Todo fue una pequeña mentira. A los políticos les gusta Platón: “Quien dice la verdad pone su vida en peligro”. A nosotros nos gusta Van Groot: “Ni siquiera Dios puede lograr que dos más dos no hagan cuatro”.

Ahora bien, no podemos soslayar que la violencia verbal es el precedente de la violencia física, diga lo que diga Sánchez, y de eso saben bien nuestros paisanos, que pasan, sin solución de continuidad, de la acción confesoria a la acción con fesoria a poco que medie una provocación por el camino.

Haciendo a Rajoy el epicentro de todos los males que aquejan a la sociedad se corre el riesgo, como así ha ocurrido, de que algún descerebrado, que para algunos medios es víctima y no culpable -¿qué hubiera pasado si el agredido hubiera sido otro candidato?-, quiera tomarse la justicia por su mano y aplique la acción con fesoria, se vanaglorie de ello y consiga, además, que un rebaño de desalmados aplauda su acción.

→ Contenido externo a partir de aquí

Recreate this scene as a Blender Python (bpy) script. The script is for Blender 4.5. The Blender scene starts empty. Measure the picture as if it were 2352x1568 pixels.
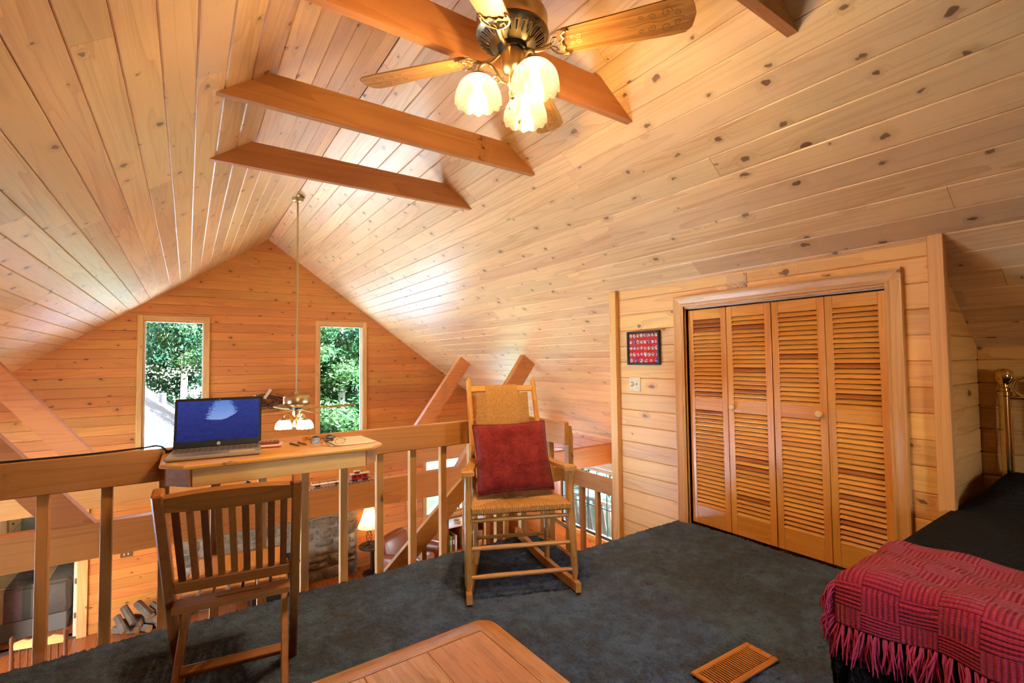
import bpy, bmesh, math, random
from math import sin, cos, pi, radians as R, sqrt
from mathutils import Vector as V, Matrix as M4
import numpy as np
random.seed(7); np.random.seed(7)
SC = bpy.context.scene
COL = SC.collection

# ---------------------------------------------------------------- camera
def cam_matrix(yaw, pit, roll, loc):
    cy, sy, cp, sp = cos(yaw), sin(yaw), cos(pit), sin(pit)
    fw = V((sy*cp, cy*cp, sp)); rt = V((cy, -sy, 0)); up = rt.cross(fw)
    cr, sr = cos(roll), sin(roll)
    r2 = rt*cr + up*sr; u2 = -rt*sr + up*cr
    m = M4.Identity(4)
    for i in range(3):
        m[i][0], m[i][1], m[i][2], m[i][3] = r2[i], u2[i], -fw[i], loc[i]
    return m
cd = bpy.data.cameras.new('camera'); cam = bpy.data.objects.new('camera', cd); COL.objects.link(cam)
cd.sensor_width = 36.0; cd.lens = 1096.3/2352*36.0; cd.clip_start = .02; cd.clip_end = 300
cam.matrix_world = cam_matrix(R(34.22), R(2.20), R(-.665), (0, 0, 1.2))
SC.camera = cam

# ---------------------------------------------------------------- world, sun, exposure
W = bpy.data.worlds.new('world'); SC.world = W; W.use_nodes = True
nt = W.node_tree; bg = nt.nodes['Background']
sky = nt.nodes.new('ShaderNodeTexSky'); sky.sky_type = 'NISHITA'
sky.sun_disc = False; sky.sun_elevation = R(52); sky.sun_rotation = R(205); sky.air_density = 1.2; sky.dust_density = 2.0
nt.links.new(sky.outputs['Color'], bg.inputs['Color'])
SKY = 5.0
bg.inputs['Strength'].default_value = SKY
sd = bpy.data.lights.new('sun', 'SUN'); sun = bpy.data.objects.new('sun', sd); COL.objects.link(sun)
sd.energy = 560.0; sd.angle = R(1.0); sd.color = (.42, .68, 1)
sun.rotation_euler = V((-.62, .12, -.77)).to_track_quat('-Z', 'Y').to_euler()
SC.view_settings.view_transform = 'Standard'; SC.view_settings.look = 'None'
SC.view_settings.gamma = 1.0; SC.view_settings.use_curve_mapping = False
SC.view_settings.exposure = 0.14
try:
    cy = SC.cycles
    cy.use_denoising = True; cy.max_bounces = 6; cy.diffuse_bounces = 3; cy.glossy_bounces = 2; cy.use_adaptive_sampling = True; cy.adaptive_threshold = .07; cy.adaptive_min_samples = 16
    cy.transmission_bounces = 3; cy.transparent_max_bounces = 8; cy.sample_clamp_indirect = 30.0
    cy.caustics_reflective = False; cy.caustics_refractive = False; cy.blur_glossy = 1.0
except Exception: pass

def daylight(name, loc, rot, sx, sy, power, col=(1, .97, .93)):
    """area lamp added out of view at a wall opening"""
    l = bpy.data.lights.new(name, 'AREA'); o = bpy.data.objects.new(name, l); COL.objects.link(o)
    l.shape = 'RECTANGLE'; l.size = sx; l.size_y = sy; l.energy = power; l.color = col
    o.location = loc; o.rotation_euler = rot
    return o
def portal(name, loc, rot, sx, sy):
    l = bpy.data.lights.new(name, 'AREA'); o = bpy.data.objects.new(name, l); COL.objects.link(o)
    l.shape = 'RECTANGLE'; l.size = sx; l.size_y = sy; o.location = loc; o.rotation_euler = rot
    l.cycles.is_portal = True
    return o

portal('gable_window_portal', (-.155, 8.60, .84), (R(-90), 0, 0), .73, 1.98)
portal('gable_window_portal', (2.205, 8.60, .84), (R(-90), 0, 0), .73, 1.98)
portal('lower_window_portal', (4.31, 8.60, -1.18), (R(-90), 0, 0), 1.1, 1.18)
portal('side_window_portal', (5.70, 6.07, -1.1), (0, R(90), 0), 1.25, 1.3)
daylight('left_fill_lamp', (-3.60, 5.70, -1.07), (0, R(-90), 0), 1.2, 3.2, 70., (.42, .68, 1))  # added fill lamp at an invented left-wall opening
daylight('stair_fill_lamp', (5.72, 3.50, -1.05), (0, R(90), 0), 1.2, 1.2, 45., (.42, .68, 1))  # added fill lamp hidden by the closet, brightens the left ceiling slope
daylight('rear_window_daylight', (1.05, -2.36, 1.30), (R(90), 0, 0), .62, .82, 4., (.45, .70, 1))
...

Rajoy, sean cuales fueren nuestras preferencias políticas, sean o no los que van en las listas del PP santos de nuestra devoción, es una persona educada y magnánima, y no se merece la agresión de que ha sido objeto. Nadie la merece.

Es sabido que la violencia es el último recurso del incompetente y la más clara expresión del miedo a los ideales de los demás.

¿Vamos a tener que seguir eligiendo siempre entre lo malo y lo menos malo?